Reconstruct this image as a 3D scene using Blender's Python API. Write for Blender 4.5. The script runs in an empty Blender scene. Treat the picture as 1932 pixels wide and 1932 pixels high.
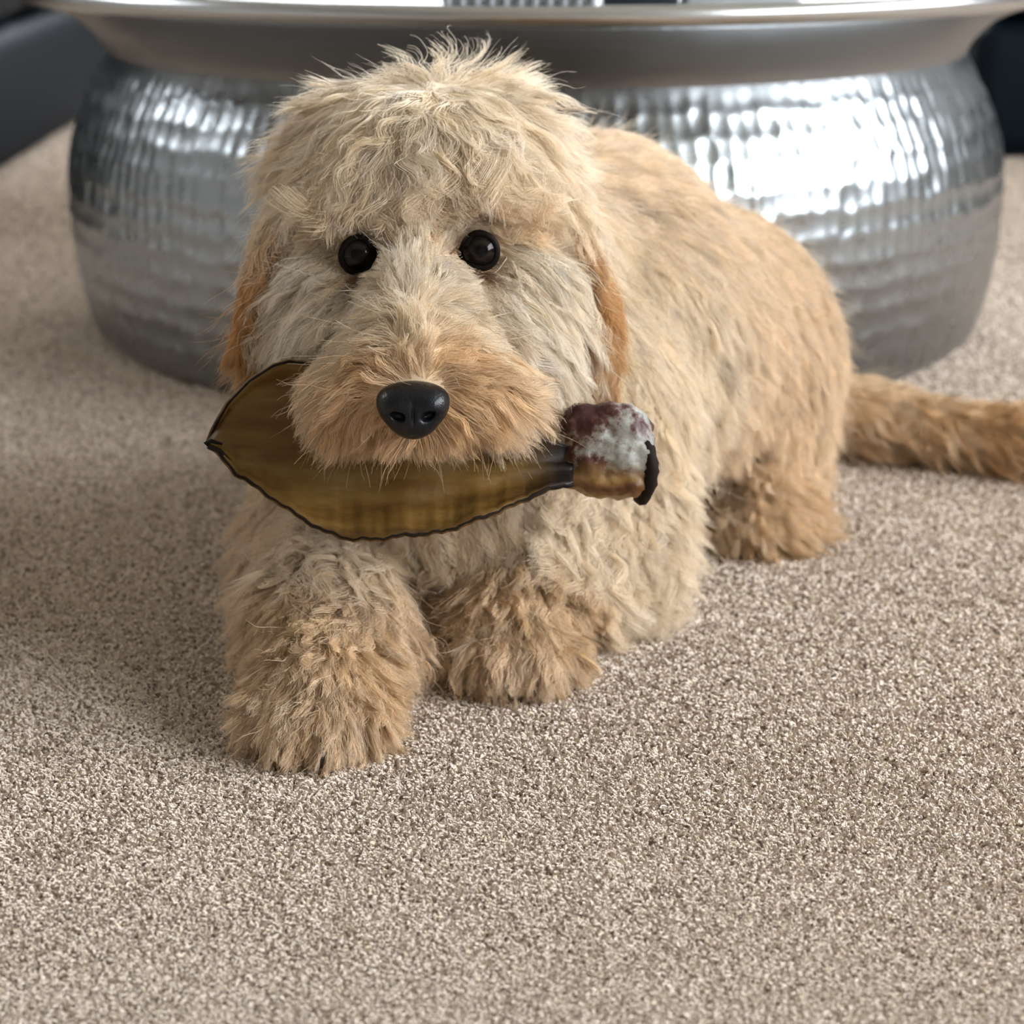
import bpy, bmesh, math, random
import numpy as np
from mathutils import Vector, noise
from mathutils.kdtree import KDTree

S = bpy.context.scene
COL = S.collection
rng = np.random.default_rng(7)
random.seed(7)
R = math.radians

# ------------------------------------------------------------------ camera
CAM = np.array((0.0, 0.0, 0.45))
PITCH = 17.72
cd = bpy.data.cameras.new('camera')
cam = bpy.data.objects.new('camera', cd)
COL.objects.link(cam)
cam.location = CAM
cam.rotation_euler = (R(90 - PITCH), 0, 0)
cd.sensor_width = 36.0
cd.lens = 72.7
cd.clip_start = 0.02
cd.dof.use_dof = True
cd.dof.focus_distance = 1.035
cd.dof.aperture_fstop = 8.5
S.camera = cam

# ------------------------------------------------------------------ sky and light
S.view_settings.view_transform = 'Standard'
S.view_settings.look = 'None'
S.view_settings.gamma = 1.0
S.view_settings.use_curve_mapping = False
S.view_settings.exposure = 0.78
S.cycles.use_denoising = True
S.cycles.max_bounces = 6
S.cycles.use_adaptive_sampling = True
S.cycles.adaptive_threshold = 0.07
S.cycles.adaptive_min_samples = 16
S.cycles.diffuse_bounces = 5
S.cycles.sample_clamp_indirect = 8.0
S.cycles_curves.shape = 'RIBBONS'
S.cycles_curves.subdivisions = 2

SKY = 9.0
w = bpy.data.worlds.new('sky')
S.world = w
w.use_nodes = True
nt = w.node_tree
nt.nodes.clear()
out = nt.nodes.new('ShaderNodeOutputWorld')
bg = nt.nodes.new('ShaderNodeBackground')
tc = nt.nodes.new('ShaderNodeTexCoord')
sep = nt.nodes.new('ShaderNodeSeparateXYZ')
rmp = nt.nodes.new('ShaderNodeValToRGB')
rmp.color_ramp.elements[0].position = 0.47
rmp.color_ramp.elements[0].color = (0.16, 0.17, 0.14, 1)
rmp.color_ramp.elements[1].position = 0.53
rmp.color_ramp.elements[1].color = (0.91, 0.95, 1.0, 1)
mr = nt.nodes.new('ShaderNodeMapRange')
mr.inputs['From Min'].default_value = -1
nt.links.new(tc.outputs['Generated'], sep.inputs[0])
nt.links.new(sep.outputs['Z'], mr.inputs['Value'])
nt.links.new(mr.outputs[0], rmp.inputs[0])
nt.links.new(rmp.outputs[0], bg.inputs[0])
bg.inputs[1].default_value = SKY
nt.links.new(bg.outputs[0], out.inputs[0])


def portal(name, loc, rot, sx, sy):
    l = bpy.data.lights.new(name, 'AREA')
    l.shape = 'RECTANGLE'
    l.size, l.size_y = sx, sy
    l.cycles.is_portal = True
    o = bpy.data.objects.new(name, l)
    COL.objects.link(o)
    o.location = loc
    o.rotation_euler = rot


# window openings: (wall, from, to, sill, head)
XL, XR, YB, YF, ZC = -1.95, 2.7, 5.0, -2.6, 2.45
WIN = {'right': (-1.5, 2.0, 0.7, 2.2), 'back': (-0.7, 2.3, 0.9, 2.35), 'left': (1.85, 2.35, 1.1, 2.1)}
y0, y1, z0, z1 = WIN['right']
portal('daylight_right', (XR - 0.01, (y0 + y1) / 2, (z0 + z1) / 2), (0, R(90), 0), z1 - z0, y1 - y0)
y0, y1, z0, z1 = WIN['left']
portal('daylight_left', (XL + 0.01, (y0 + y1) / 2, (z0 + z1) / 2), (0, R(-90), 0), z1 - z0, y1 - y0)
x0, x1, z0, z1 = WIN['back']
portal('daylight_back', ((x0 + x1) / 2, YB - 0.01, (z0 + z1) / 2), (R(-90), 0, 0), x1 - x0, z1 - z0)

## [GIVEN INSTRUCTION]
Write out the listing word for word, omitting the pictures it holds.

## [SOLUTION]
Reconstruct this image as a 3D scene using Blender's Python API. Write for Blender 4.5. The script runs in an empty Blender scene. Treat the picture as 1932 pixels wide and 1932 pixels high.
import bpy, bmesh, math, random
import numpy as np
from mathutils import Vector, noise
from mathutils.kdtree import KDTree

S = bpy.context.scene
COL = S.collection
rng = np.random.default_rng(7)
random.seed(7)
R = math.radians

# ------------------------------------------------------------------ camera
CAM = np.array((0.0, 0.0, 0.45))
PITCH = 17.72
cd = bpy.data.cameras.new('camera')
cam = bpy.data.objects.new('camera', cd)
COL.objects.link(cam)
cam.location = CAM
cam.rotation_euler = (R(90 - PITCH), 0, 0)
cd.sensor_width = 36.0
cd.lens = 72.7
cd.clip_start = 0.02
cd.dof.use_dof = True
cd.dof.focus_distance = 1.035
cd.dof.aperture_fstop = 8.5
S.camera = cam

# ------------------------------------------------------------------ sky and light
S.view_settings.view_transform = 'Standard'
S.view_settings.look = 'None'
S.view_settings.gamma = 1.0
S.view_settings.use_curve_mapping = False
S.view_settings.exposure = 0.78
S.cycles.use_denoising = True
S.cycles.max_bounces = 6
S.cycles.use_adaptive_sampling = True
S.cycles.adaptive_threshold = 0.07
S.cycles.adaptive_min_samples = 16
S.cycles.diffuse_bounces = 5
S.cycles.sample_clamp_indirect = 8.0
S.cycles_curves.shape = 'RIBBONS'
S.cycles_curves.subdivisions = 2

SKY = 9.0
w = bpy.data.worlds.new('sky')
S.world = w
w.use_nodes = True
nt = w.node_tree
nt.nodes.clear()
out = nt.nodes.new('ShaderNodeOutputWorld')
bg = nt.nodes.new('ShaderNodeBackground')
tc = nt.nodes.new('ShaderNodeTexCoord')
sep = nt.nodes.new('ShaderNodeSeparateXYZ')
rmp = nt.nodes.new('ShaderNodeValToRGB')
rmp.color_ramp.elements[0].position = 0.47
rmp.color_ramp.elements[0].color = (0.16, 0.17, 0.14, 1)
rmp.color_ramp.elements[1].position = 0.53
rmp.color_ramp.elements[1].color = (0.91, 0.95, 1.0, 1)
mr = nt.nodes.new('ShaderNodeMapRange')
mr.inputs['From Min'].default_value = -1
nt.links.new(tc.outputs['Generated'], sep.inputs[0])
nt.links.new(sep.outputs['Z'], mr.inputs['Value'])
nt.links.new(mr.outputs[0], rmp.inputs[0])
nt.links.new(rmp.outputs[0], bg.inputs[0])
bg.inputs[1].default_value = SKY
nt.links.new(bg.outputs[0], out.inputs[0])


def portal(name, loc, rot, sx, sy):
    l = bpy.data.lights.new(name, 'AREA')
    l.shape = 'RECTANGLE'
    l.size, l.size_y = sx, sy
    l.cycles.is_portal = True
    o = bpy.data.objects.new(name, l)
    COL.objects.link(o)
    o.location = loc
    o.rotation_euler = rot


# window openings: (wall, from, to, sill, head)
XL, XR, YB, YF, ZC = -1.95, 2.7, 5.0, -2.6, 2.45
WIN = {'right': (-1.5, 2.0, 0.7, 2.2), 'back': (-0.7, 2.3, 0.9, 2.35), 'left': (1.85, 2.35, 1.1, 2.1)}
y0, y1, z0, z1 = WIN['right']
portal('daylight_right', (XR - 0.01, (y0 + y1) / 2, (z0 + z1) / 2), (0, R(90), 0), z1 - z0, y1 - y0)
y0, y1, z0, z1 = WIN['left']
portal('daylight_left', (XL + 0.01, (y0 + y1) / 2, (z0 + z1) / 2), (0, R(-90), 0), z1 - z0, y1 - y0)
x0, x1, z0, z1 = WIN['back']
portal('daylight_back', ((x0 + x1) / 2, YB - 0.01, (z0 + z1) / 2), (R(-90), 0, 0), x1 - x0, z1 - z0)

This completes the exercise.